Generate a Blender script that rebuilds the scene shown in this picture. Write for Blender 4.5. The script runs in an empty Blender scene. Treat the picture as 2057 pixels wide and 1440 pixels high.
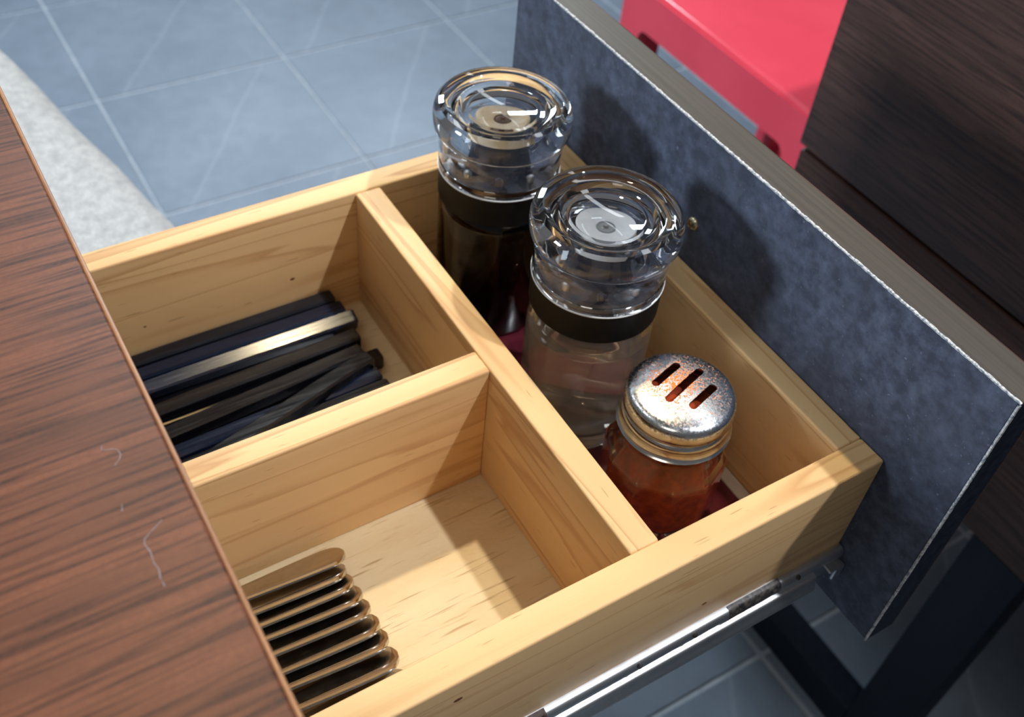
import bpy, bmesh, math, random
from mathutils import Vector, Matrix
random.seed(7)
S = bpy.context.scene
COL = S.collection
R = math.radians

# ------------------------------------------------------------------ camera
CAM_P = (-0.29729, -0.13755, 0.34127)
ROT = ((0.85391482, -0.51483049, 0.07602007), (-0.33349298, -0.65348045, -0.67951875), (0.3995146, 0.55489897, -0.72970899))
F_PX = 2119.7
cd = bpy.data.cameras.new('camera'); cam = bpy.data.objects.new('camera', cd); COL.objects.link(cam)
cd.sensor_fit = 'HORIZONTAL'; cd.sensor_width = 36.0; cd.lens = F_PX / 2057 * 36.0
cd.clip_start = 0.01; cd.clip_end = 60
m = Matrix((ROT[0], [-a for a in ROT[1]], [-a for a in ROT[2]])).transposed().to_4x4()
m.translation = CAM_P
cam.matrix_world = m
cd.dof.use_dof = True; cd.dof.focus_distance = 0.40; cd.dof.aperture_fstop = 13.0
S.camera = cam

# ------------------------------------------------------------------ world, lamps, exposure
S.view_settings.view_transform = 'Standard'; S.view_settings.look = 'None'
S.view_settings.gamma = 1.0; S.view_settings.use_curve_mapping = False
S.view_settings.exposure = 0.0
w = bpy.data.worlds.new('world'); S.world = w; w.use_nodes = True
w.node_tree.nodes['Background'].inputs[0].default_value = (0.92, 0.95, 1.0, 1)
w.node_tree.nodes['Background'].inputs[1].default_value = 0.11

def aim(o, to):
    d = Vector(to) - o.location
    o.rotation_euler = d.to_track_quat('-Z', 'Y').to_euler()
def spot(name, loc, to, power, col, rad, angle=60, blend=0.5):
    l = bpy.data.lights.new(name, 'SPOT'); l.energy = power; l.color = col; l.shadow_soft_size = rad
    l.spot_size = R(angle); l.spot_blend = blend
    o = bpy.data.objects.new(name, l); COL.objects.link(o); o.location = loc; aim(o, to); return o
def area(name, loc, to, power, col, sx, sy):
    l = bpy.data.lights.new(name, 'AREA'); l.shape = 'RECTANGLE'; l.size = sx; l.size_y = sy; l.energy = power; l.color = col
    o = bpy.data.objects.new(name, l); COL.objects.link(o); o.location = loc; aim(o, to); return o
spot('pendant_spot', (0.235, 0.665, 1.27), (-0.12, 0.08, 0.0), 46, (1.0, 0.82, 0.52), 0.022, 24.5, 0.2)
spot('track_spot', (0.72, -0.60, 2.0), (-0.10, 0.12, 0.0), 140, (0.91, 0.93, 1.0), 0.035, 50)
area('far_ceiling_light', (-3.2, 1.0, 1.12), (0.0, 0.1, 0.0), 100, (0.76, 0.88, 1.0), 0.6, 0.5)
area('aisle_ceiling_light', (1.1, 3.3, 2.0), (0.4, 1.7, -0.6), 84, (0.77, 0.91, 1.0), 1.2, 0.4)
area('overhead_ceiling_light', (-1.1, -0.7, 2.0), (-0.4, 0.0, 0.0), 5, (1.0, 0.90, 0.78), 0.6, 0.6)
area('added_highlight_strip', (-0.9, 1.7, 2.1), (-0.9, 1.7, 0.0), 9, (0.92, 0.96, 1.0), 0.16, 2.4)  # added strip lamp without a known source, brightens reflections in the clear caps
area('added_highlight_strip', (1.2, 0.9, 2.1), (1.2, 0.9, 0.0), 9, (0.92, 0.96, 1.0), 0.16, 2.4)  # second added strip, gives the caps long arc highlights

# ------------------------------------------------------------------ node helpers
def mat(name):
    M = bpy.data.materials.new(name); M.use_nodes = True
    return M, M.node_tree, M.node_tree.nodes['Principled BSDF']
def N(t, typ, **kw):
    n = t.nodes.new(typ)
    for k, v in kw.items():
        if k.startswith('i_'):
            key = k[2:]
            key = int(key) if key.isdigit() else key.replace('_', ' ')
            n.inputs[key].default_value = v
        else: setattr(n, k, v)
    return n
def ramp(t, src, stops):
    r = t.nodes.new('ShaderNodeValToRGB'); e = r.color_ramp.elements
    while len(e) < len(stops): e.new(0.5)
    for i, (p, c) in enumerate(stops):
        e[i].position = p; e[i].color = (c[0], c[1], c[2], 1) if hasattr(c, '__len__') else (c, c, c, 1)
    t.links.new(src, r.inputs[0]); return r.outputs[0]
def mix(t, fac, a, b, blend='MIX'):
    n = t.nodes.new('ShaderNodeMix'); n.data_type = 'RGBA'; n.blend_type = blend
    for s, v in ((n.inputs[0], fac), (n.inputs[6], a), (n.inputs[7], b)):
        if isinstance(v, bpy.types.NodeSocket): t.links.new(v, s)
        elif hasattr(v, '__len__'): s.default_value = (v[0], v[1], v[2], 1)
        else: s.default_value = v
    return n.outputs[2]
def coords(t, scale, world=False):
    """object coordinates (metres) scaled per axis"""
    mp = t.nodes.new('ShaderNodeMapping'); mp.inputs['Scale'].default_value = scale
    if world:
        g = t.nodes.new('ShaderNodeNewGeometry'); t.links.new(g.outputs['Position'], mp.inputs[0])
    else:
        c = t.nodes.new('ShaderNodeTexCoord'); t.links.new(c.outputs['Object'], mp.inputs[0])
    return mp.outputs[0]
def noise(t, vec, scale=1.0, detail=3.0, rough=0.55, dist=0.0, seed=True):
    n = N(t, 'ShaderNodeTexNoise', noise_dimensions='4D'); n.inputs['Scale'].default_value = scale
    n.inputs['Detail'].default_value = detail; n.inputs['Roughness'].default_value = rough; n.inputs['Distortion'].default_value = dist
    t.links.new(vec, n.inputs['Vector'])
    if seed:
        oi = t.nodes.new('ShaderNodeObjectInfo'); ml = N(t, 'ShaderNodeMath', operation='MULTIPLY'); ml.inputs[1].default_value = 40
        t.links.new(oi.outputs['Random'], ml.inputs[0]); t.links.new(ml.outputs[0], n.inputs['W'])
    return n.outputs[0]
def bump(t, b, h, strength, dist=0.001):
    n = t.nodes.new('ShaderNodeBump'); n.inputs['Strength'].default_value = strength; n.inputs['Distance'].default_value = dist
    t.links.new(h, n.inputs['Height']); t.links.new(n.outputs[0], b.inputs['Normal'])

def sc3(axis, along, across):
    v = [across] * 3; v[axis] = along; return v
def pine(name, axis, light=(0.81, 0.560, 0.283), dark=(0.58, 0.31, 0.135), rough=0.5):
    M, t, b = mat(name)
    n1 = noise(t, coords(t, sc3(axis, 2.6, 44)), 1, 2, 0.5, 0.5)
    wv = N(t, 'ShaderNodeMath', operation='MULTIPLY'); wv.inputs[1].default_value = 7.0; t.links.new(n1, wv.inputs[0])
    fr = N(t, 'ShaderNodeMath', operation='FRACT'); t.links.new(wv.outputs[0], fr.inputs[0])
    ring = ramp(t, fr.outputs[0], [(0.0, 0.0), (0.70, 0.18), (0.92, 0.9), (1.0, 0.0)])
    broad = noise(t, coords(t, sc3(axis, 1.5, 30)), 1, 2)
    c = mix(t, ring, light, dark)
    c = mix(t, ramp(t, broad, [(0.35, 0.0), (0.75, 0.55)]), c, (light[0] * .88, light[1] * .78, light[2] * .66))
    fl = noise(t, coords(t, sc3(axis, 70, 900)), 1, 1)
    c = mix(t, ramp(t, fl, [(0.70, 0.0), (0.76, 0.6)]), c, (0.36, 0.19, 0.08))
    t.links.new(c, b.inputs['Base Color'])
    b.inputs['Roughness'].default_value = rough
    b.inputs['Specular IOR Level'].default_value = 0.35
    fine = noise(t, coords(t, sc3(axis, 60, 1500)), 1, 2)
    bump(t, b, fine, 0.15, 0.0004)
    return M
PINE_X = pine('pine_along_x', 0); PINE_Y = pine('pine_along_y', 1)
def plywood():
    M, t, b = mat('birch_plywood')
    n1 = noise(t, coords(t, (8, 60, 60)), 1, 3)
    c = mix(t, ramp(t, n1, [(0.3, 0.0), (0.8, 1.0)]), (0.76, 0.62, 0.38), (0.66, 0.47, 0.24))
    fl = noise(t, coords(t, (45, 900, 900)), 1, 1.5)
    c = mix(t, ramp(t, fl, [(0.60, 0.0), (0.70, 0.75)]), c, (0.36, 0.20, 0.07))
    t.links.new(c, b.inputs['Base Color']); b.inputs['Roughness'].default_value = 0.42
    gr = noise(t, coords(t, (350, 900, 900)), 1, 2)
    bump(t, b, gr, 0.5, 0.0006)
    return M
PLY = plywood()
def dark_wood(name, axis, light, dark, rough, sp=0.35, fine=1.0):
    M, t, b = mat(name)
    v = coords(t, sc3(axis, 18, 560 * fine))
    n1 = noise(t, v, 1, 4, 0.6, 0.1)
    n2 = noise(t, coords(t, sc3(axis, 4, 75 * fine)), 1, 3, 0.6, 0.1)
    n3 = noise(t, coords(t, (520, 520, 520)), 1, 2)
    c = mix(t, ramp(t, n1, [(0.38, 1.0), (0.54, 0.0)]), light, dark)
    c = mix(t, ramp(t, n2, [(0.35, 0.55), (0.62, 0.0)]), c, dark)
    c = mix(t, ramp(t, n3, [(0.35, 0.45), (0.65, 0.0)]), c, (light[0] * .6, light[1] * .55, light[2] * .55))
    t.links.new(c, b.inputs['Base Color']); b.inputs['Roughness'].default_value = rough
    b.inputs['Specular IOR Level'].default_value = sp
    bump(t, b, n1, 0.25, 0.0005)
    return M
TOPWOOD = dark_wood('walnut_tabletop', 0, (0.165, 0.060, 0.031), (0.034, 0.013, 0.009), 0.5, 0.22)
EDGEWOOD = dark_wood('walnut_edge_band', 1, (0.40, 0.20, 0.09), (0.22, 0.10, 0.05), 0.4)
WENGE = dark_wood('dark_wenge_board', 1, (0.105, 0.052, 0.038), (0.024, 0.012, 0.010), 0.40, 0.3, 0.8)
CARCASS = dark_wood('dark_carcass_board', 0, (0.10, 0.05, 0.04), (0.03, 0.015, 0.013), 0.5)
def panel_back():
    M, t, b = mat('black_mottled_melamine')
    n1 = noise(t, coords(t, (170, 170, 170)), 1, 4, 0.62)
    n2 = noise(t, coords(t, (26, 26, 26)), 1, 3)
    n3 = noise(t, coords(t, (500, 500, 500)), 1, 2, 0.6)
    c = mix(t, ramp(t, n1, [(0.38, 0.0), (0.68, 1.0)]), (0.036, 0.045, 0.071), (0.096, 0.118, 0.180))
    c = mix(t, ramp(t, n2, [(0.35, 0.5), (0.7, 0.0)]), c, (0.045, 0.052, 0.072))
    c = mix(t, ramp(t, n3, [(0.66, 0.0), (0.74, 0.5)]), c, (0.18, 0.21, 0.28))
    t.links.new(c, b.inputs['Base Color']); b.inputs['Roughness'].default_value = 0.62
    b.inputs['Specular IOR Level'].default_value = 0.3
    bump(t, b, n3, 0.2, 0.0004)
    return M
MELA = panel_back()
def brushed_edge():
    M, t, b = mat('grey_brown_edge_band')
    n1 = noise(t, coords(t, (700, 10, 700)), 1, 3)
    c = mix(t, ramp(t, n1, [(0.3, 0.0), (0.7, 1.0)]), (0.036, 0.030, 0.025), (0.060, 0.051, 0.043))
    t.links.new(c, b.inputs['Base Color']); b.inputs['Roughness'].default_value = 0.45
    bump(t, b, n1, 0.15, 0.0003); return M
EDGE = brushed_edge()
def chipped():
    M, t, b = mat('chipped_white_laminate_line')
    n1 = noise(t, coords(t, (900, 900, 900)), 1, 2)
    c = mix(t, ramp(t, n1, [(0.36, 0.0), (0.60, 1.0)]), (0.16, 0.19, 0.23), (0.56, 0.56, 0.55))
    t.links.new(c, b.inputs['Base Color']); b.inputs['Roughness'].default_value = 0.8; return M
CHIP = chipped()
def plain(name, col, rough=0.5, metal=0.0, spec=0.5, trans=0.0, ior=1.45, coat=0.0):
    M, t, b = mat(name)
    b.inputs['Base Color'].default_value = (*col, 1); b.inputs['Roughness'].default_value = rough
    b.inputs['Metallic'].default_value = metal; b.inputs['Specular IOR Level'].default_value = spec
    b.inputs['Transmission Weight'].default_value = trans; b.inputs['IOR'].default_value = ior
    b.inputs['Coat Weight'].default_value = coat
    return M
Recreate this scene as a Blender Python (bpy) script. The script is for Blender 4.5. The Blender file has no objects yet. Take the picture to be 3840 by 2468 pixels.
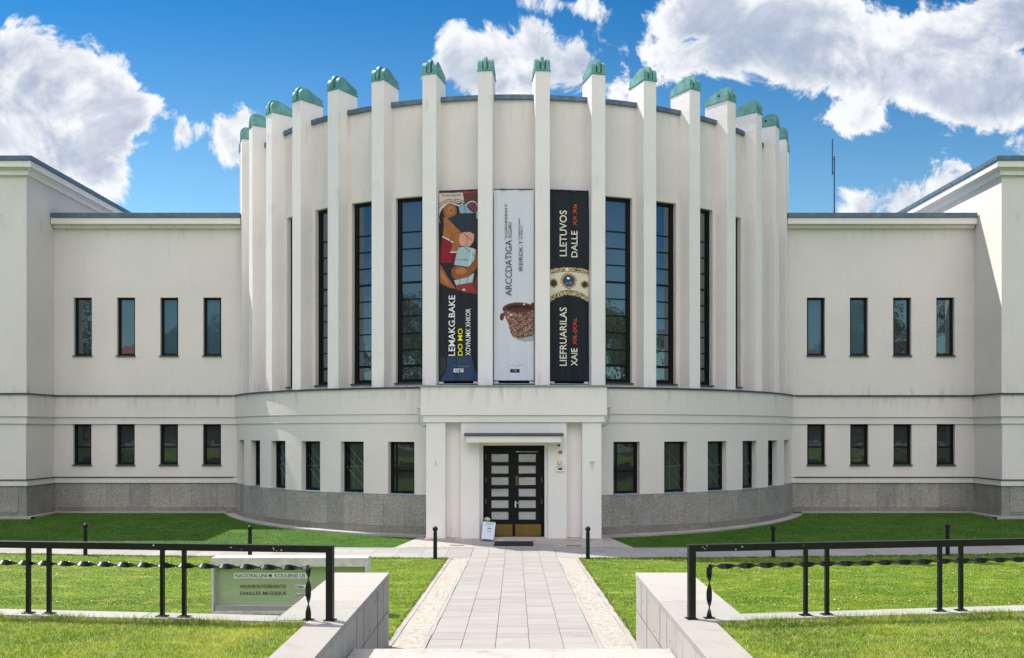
◇ ◇ ◇ ◇
■ PROBLEM DETAILS ■
Would you reproduce the lines above, from the very first through the line containing "R = math.radians", exactly and without the pictures?

■ REPLY TO THE EXERCISE ■
Generate a Blender script that rebuilds the scene shown in this picture. Write for Blender 4.5. The script runs in an empty Blender scene. Treat the picture as 2057 pixels wide and 1440 pixels high.
import bpy, bmesh, math, random
from mathutils import Vector, Matrix
random.seed(7)
S = bpy.context.scene
COL = S.collection
R = math.radians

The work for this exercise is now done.